Raft of disagreements between two sides leads to failure of efforts to create world’s biggest advertising group.
The proposed US$35bn merger between US-based Omnicom and French rival Publicis has been called off as the challenges in forming the world’s largest advertising agency proved too immense for the partners.
Omnicom and Publicis
The deal – heralded in July as a merger of equals that would vault the two agencies into a more digital age – foundered on issues ranging from its complex tax structure to the firms’ divergent cultures.
“There was no one factor,” said the Omnicom chief executive, John Wren, 61.
“There are a lot of complex issues we haven’t resolved. There are strong corporate cultures in both companies that delayed us for reaching an agreement. There was no clear finish line in sight.”
The two firms had justified the planned marriage as a way to provide scale and capital to cope with technological forces wrenching the advertising business.
Now, with the merger off, the companies have surrendered their potentially dominant position to current leader WPP.
“The decision to discontinue the process was neither pleasant nor an easy one to make, but it was a necessary one,” said the Publicis chief executive, Maurice Levy, 72.
Levy had previously postponed retirement as succession at Publicis remained an open issue prior to the deal. Those questions are likely to come to the fore again given the deal’s collapse.

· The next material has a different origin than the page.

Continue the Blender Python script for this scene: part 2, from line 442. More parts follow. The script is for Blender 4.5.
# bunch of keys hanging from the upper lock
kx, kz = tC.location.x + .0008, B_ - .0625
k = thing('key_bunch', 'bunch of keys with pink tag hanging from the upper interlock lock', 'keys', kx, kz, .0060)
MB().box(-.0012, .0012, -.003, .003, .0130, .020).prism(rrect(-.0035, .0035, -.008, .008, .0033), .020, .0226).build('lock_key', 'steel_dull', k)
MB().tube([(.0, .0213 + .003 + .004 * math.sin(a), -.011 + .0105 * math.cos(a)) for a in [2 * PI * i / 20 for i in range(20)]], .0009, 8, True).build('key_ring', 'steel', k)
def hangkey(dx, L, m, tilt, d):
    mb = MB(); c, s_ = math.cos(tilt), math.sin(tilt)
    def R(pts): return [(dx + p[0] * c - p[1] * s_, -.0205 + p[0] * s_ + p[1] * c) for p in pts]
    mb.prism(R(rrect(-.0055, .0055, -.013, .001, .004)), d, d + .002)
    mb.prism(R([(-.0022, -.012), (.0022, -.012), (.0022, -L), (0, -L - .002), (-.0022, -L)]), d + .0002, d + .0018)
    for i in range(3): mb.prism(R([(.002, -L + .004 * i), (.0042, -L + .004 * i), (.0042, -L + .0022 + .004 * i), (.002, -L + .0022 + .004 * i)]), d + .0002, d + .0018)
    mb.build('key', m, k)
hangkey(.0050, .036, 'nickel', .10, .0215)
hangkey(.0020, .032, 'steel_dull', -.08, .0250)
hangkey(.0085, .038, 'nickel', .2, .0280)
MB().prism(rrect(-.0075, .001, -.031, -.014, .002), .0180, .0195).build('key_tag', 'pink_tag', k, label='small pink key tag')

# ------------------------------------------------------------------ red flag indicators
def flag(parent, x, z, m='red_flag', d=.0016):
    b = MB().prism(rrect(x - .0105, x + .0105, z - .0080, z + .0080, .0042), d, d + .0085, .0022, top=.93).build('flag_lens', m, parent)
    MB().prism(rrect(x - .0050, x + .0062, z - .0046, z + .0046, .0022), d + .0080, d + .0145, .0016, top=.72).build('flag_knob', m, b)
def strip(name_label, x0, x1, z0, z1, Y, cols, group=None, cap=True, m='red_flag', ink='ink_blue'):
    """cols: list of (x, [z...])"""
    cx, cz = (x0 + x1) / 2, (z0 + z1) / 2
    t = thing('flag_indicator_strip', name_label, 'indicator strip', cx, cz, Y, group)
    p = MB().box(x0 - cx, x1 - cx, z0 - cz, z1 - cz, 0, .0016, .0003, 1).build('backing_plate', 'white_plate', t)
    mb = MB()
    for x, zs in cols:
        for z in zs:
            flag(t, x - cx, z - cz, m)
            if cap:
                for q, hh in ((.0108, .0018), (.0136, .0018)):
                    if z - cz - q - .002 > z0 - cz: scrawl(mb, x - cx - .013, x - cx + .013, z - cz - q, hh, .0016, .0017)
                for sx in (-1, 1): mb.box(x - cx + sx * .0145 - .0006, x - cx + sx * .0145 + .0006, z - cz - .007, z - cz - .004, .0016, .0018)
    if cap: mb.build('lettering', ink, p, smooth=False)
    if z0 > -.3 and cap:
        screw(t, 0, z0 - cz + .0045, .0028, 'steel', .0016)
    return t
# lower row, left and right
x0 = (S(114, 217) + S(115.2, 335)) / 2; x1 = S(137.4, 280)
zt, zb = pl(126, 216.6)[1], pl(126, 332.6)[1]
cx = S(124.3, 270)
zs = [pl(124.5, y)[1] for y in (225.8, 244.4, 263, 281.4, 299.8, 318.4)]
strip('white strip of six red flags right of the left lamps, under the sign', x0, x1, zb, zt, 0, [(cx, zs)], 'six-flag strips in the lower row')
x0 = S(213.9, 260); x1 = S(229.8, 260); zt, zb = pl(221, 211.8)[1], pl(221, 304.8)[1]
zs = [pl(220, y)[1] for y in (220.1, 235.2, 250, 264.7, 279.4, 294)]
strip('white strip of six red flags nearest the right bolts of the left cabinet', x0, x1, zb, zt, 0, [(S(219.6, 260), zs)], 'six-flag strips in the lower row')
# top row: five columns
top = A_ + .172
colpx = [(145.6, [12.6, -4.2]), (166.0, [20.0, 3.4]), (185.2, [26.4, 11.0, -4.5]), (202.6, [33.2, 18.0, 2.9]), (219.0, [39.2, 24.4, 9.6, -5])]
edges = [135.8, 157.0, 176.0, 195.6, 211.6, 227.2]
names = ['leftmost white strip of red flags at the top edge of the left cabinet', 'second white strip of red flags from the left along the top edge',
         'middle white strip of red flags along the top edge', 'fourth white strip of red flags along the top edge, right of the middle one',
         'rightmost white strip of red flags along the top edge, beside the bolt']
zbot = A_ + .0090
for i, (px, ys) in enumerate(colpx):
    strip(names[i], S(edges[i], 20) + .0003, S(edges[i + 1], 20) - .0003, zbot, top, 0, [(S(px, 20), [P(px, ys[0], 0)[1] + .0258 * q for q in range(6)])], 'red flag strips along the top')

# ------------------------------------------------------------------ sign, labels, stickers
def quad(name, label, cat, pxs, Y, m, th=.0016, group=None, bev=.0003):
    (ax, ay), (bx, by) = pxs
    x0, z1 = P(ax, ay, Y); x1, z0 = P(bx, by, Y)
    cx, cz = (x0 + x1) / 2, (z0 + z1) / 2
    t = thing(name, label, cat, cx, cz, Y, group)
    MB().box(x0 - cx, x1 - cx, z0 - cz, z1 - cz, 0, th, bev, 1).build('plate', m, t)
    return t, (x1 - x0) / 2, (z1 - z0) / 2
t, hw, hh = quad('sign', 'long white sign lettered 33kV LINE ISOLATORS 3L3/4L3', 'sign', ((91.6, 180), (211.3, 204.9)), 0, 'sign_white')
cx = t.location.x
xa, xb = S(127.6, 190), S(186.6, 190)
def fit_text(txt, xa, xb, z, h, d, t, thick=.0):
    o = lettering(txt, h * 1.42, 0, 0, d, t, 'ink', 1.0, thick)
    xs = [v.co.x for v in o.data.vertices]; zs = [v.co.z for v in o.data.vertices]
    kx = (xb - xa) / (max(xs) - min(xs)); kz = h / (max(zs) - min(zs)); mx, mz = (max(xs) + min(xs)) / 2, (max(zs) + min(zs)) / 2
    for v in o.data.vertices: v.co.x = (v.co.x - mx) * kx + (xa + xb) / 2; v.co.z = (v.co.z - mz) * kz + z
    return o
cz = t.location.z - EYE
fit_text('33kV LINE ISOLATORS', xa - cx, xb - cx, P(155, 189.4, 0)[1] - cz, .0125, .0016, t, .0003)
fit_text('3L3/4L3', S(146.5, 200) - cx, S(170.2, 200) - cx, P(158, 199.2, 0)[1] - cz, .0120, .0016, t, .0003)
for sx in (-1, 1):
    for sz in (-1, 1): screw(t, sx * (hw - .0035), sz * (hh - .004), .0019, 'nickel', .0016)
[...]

There were a number of sticking points over the transaction, including the companies’ failure to agree on a chief financial officer who would have taken charge of implementing the deal, another source close to Publicis said.
The crucial choice of CFO, a key position that would determine how the merged company operated, had been a particular sticking point as the months dragged on.
Tax issues were also thorny as Wren first publicly signalled in an April conference call when he said they had yet to get approval for their plan to have tax residency in Britain, while being legally headquartered in the Netherlands.
As the companies struggled to keep the merger on track they had faced a fight to retain clients and talent.
The planned merger had called for a 50-50 ownership split of the equity in the new company, Publicis Omnicom Group, with Wren and Levy serving as co-CEOs for 30 months from the closing. Neither company will pay a termination fee.
Wren and Levy originally celebrated the announced deal with champagne toasts in Paris, saying it would enable them to better compete with the likes of Google and Facebook that dominate digital advertising, which accounts for nearly a quarter of global marketing spending.
Brian Wieser, a senior analyst at Pivotal Research, said consolidation in the industry was still on the table and other deals could happen with agencies such as Interpublic Group or Havas.